• WHAT YOU HAVE TO DO
Write out the listing below without alteration, omitting its pictures.

—————

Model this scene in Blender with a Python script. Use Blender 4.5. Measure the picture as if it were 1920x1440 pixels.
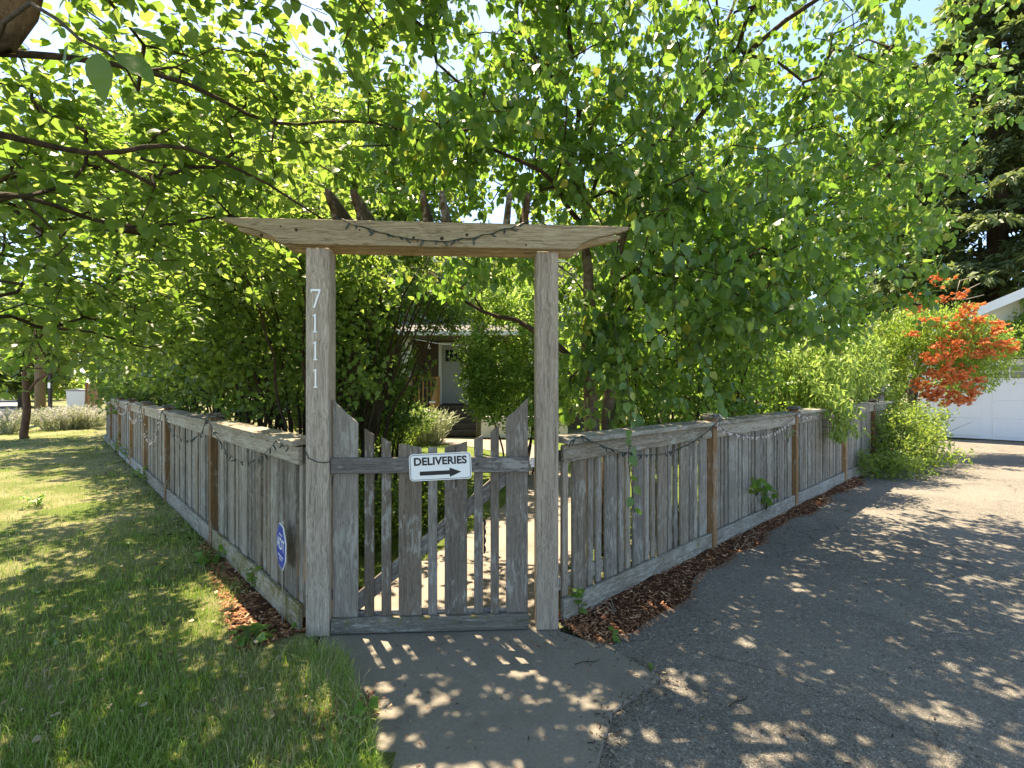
import bpy, bmesh, math, random
import numpy as np
from mathutils import Vector, Matrix, Quaternion

random.seed(11)
rng = np.random.default_rng(11)
R = math.radians
S = bpy.context.scene
COL = S.collection
for o in list(bpy.data.objects):
    bpy.data.objects.remove(o)

# ------------------------------------------------------------------ camera, sky, sun, exposure
F = 920.0                      # focal length in pixels of the 1920 wide photograph
CAMH = 1.55
cd = bpy.data.cameras.new('camera')
cam = bpy.data.objects.new('camera', cd)
COL.objects.link(cam)
cam.location = (0, 0, CAMH)
cam.rotation_euler = (R(90), 0, 0)
cd.sensor_width = 36.0
cd.lens = 36.0 * F / 1920.0
cd.clip_start = 0.02
cd.clip_end = 1500
S.camera = cam

SUN_EL = R(66)
SUN_TO = Vector((-0.51 * math.cos(SUN_EL), 0.86 * math.cos(SUN_EL), math.sin(SUN_EL))).normalized()
w = bpy.data.worlds.new('World')
S.world = w
w.use_nodes = True
wn = w.node_tree
wn.nodes.clear()
sky = wn.nodes.new('ShaderNodeTexSky')
sky.sky_type = 'NISHITA'
sky.sun_disc = False
sky.sun_elevation = SUN_EL
sky.sun_rotation = math.atan2(-0.51, 0.86)
sky.air_density = 0.65
sky.dust_density = 0.4
sky.ozone_density = 8.0
bg = wn.nodes.new('ShaderNodeBackground')
bg.inputs['Strength'].default_value = 0.09
wo = wn.nodes.new('ShaderNodeOutputWorld')
wn.links.new(sky.outputs[0], bg.inputs[0])
wn.links.new(bg.outputs[0], wo.inputs[0])

sl = bpy.data.lights.new('sun', 'SUN')
sl.energy = 2.25
sl.angle = R(0.53)
sl.color = (1.0, 0.985, 0.96)
sun = bpy.data.objects.new('sun', sl)
COL.objects.link(sun)
sun.rotation_euler = SUN_TO.to_track_quat('Z', 'Y').to_euler()

S.view_settings.view_transform = 'Standard'
S.view_settings.look = 'None'
S.view_settings.exposure = 2.9
S.view_settings.use_white_balance = True      # the photographer balanced for the shade
S.view_settings.white_balance_temperature = 9400
S.view_settings.white_balance_tint = 10
S.view_settings.gamma = 1.0
S.view_settings.use_curve_mapping = False
S.cycles.max_bounces = 16
S.cycles.diffuse_bounces = 10
S.cycles.transmission_bounces = 10
S.cycles.glossy_bounces = 3
S.cycles.use_denoising = True
S.cycles.sample_clamp_indirect = 8

# ------------------------------------------------------------------ helpers
def gp(px, py, z=0.0):
    """point of the ground (height z) seen at a pixel of the 1920x1440 photograph"""
    d = F * (CAMH - z) / (py - 719.0)
    return ((px - 960.0) / F * d, d, z)

def ap(px, py, d):
    """point at depth d"""
    return ((px - 960.0) / F * d, d, CAMH - (py - 719.0) / F * d)

def tag(o, label, cat, group=None, kind=None):
    o['label'] = label
    o['category'] = cat
    if group: o['group'] = group
    if kind: o['kind'] = kind
    return o

def empty(name, loc, rz=0.0):
    o = bpy.data.objects.new(name, None)
    o.empty_display_size = 0.1
    o.location = loc
    o.rotation_euler = (0, 0, rz)
    COL.objects.link(o)
    return o

def wrap(name, me, mat, parent=None, loc=None, rot=None):
    o = bpy.data.objects.new(name, me)
    if mat is not None and len(me.materials) == 0:
        me.materials.append(mat)
    if parent is not None: o.parent = parent
    if loc is not None: o.location = loc
    if rot is not None: o.rotation_euler = rot
    COL.objects.link(o)
    return o

def np_mesh(name, V, faces_sets, smooth=False):
    """faces_sets: list of int arrays (n,3) or (n,4)"""
    me = bpy.data.meshes.new(name)
    V = np.asarray(V, np.float32)
    me.vertices.add(len(V))
    me.vertices.foreach_set('co', V.ravel())
    loops = np.concatenate([f.ravel() for f in faces_sets]).astype(np.int32)
    tot = np.concatenate([np.full(len(f), f.shape[1], np.int32) for f in faces_sets])
    start = np.concatenate([[0], np.cumsum(tot)[:-1]]).astype(np.int32)
    me.loops.add(len(loops))
    me.loops.foreach_set('vertex_index', loops)
    me.polygons.add(len(tot))
    me.polygons.foreach_set('loop_start', start)
    me.polygons.foreach_set('loop_total', tot)
    if smooth:
        me.polygons.foreach_set('use_smooth', np.ones(len(tot), bool))
    me.update(calc_edges=True)
    return me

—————

• SOLVED EXERCISE
Model this scene in Blender with a Python script. Use Blender 4.5. Measure the picture as if it were 1920x1440 pixels.
import bpy, bmesh, math, random
import numpy as np
from mathutils import Vector, Matrix, Quaternion

random.seed(11)
rng = np.random.default_rng(11)
R = math.radians
S = bpy.context.scene
COL = S.collection
for o in list(bpy.data.objects):
    bpy.data.objects.remove(o)

# ------------------------------------------------------------------ camera, sky, sun, exposure
F = 920.0                      # focal length in pixels of the 1920 wide photograph
CAMH = 1.55
cd = bpy.data.cameras.new('camera')
cam = bpy.data.objects.new('camera', cd)
COL.objects.link(cam)
cam.location = (0, 0, CAMH)
cam.rotation_euler = (R(90), 0, 0)
cd.sensor_width = 36.0
cd.lens = 36.0 * F / 1920.0
cd.clip_start = 0.02
cd.clip_end = 1500
S.camera = cam

SUN_EL = R(66)
SUN_TO = Vector((-0.51 * math.cos(SUN_EL), 0.86 * math.cos(SUN_EL), math.sin(SUN_EL))).normalized()
w = bpy.data.worlds.new('World')
S.world = w
w.use_nodes = True
wn = w.node_tree
wn.nodes.clear()
sky = wn.nodes.new('ShaderNodeTexSky')
sky.sky_type = 'NISHITA'
sky.sun_disc = False
sky.sun_elevation = SUN_EL
sky.sun_rotation = math.atan2(-0.51, 0.86)
sky.air_density = 0.65
sky.dust_density = 0.4
sky.ozone_density = 8.0
bg = wn.nodes.new('ShaderNodeBackground')
bg.inputs['Strength'].default_value = 0.09
wo = wn.nodes.new('ShaderNodeOutputWorld')
wn.links.new(sky.outputs[0], bg.inputs[0])
wn.links.new(bg.outputs[0], wo.inputs[0])

sl = bpy.data.lights.new('sun', 'SUN')
sl.energy = 2.25
sl.angle = R(0.53)
sl.color = (1.0, 0.985, 0.96)
sun = bpy.data.objects.new('sun', sl)
COL.objects.link(sun)
sun.rotation_euler = SUN_TO.to_track_quat('Z', 'Y').to_euler()

S.view_settings.view_transform = 'Standard'
S.view_settings.look = 'None'
S.view_settings.exposure = 2.9
S.view_settings.use_white_balance = True      # the photographer balanced for the shade
S.view_settings.white_balance_temperature = 9400
S.view_settings.white_balance_tint = 10
S.view_settings.gamma = 1.0
S.view_settings.use_curve_mapping = False
S.cycles.max_bounces = 16
S.cycles.diffuse_bounces = 10
S.cycles.transmission_bounces = 10
S.cycles.glossy_bounces = 3
S.cycles.use_denoising = True
S.cycles.sample_clamp_indirect = 8

# ------------------------------------------------------------------ helpers
def gp(px, py, z=0.0):
    """point of the ground (height z) seen at a pixel of the 1920x1440 photograph"""
    d = F * (CAMH - z) / (py - 719.0)
    return ((px - 960.0) / F * d, d, z)

def ap(px, py, d):
    """point at depth d"""
    return ((px - 960.0) / F * d, d, CAMH - (py - 719.0) / F * d)

def tag(o, label, cat, group=None, kind=None):
    o['label'] = label
    o['category'] = cat
    if group: o['group'] = group
    if kind: o['kind'] = kind
    return o

def empty(name, loc, rz=0.0):
    o = bpy.data.objects.new(name, None)
    o.empty_display_size = 0.1
    o.location = loc
    o.rotation_euler = (0, 0, rz)
    COL.objects.link(o)
    return o

def wrap(name, me, mat, parent=None, loc=None, rot=None):
    o = bpy.data.objects.new(name, me)
    if mat is not None and len(me.materials) == 0:
        me.materials.append(mat)
    if parent is not None: o.parent = parent
    if loc is not None: o.location = loc
    if rot is not None: o.rotation_euler = rot
    COL.objects.link(o)
    return o

def np_mesh(name, V, faces_sets, smooth=False):
    """faces_sets: list of int arrays (n,3) or (n,4)"""
    me = bpy.data.meshes.new(name)
    V = np.asarray(V, np.float32)
    me.vertices.add(len(V))
    me.vertices.foreach_set('co', V.ravel())
    loops = np.concatenate([f.ravel() for f in faces_sets]).astype(np.int32)
    tot = np.concatenate([np.full(len(f), f.shape[1], np.int32) for f in faces_sets])
    start = np.concatenate([[0], np.cumsum(tot)[:-1]]).astype(np.int32)
    me.loops.add(len(loops))
    me.loops.foreach_set('vertex_index', loops)
    me.polygons.add(len(tot))
    me.polygons.foreach_set('loop_start', start)
    me.polygons.foreach_set('loop_total', tot)
    if smooth:
        me.polygons.foreach_set('use_smooth', np.ones(len(tot), bool))
    me.update(calc_edges=True)
    return me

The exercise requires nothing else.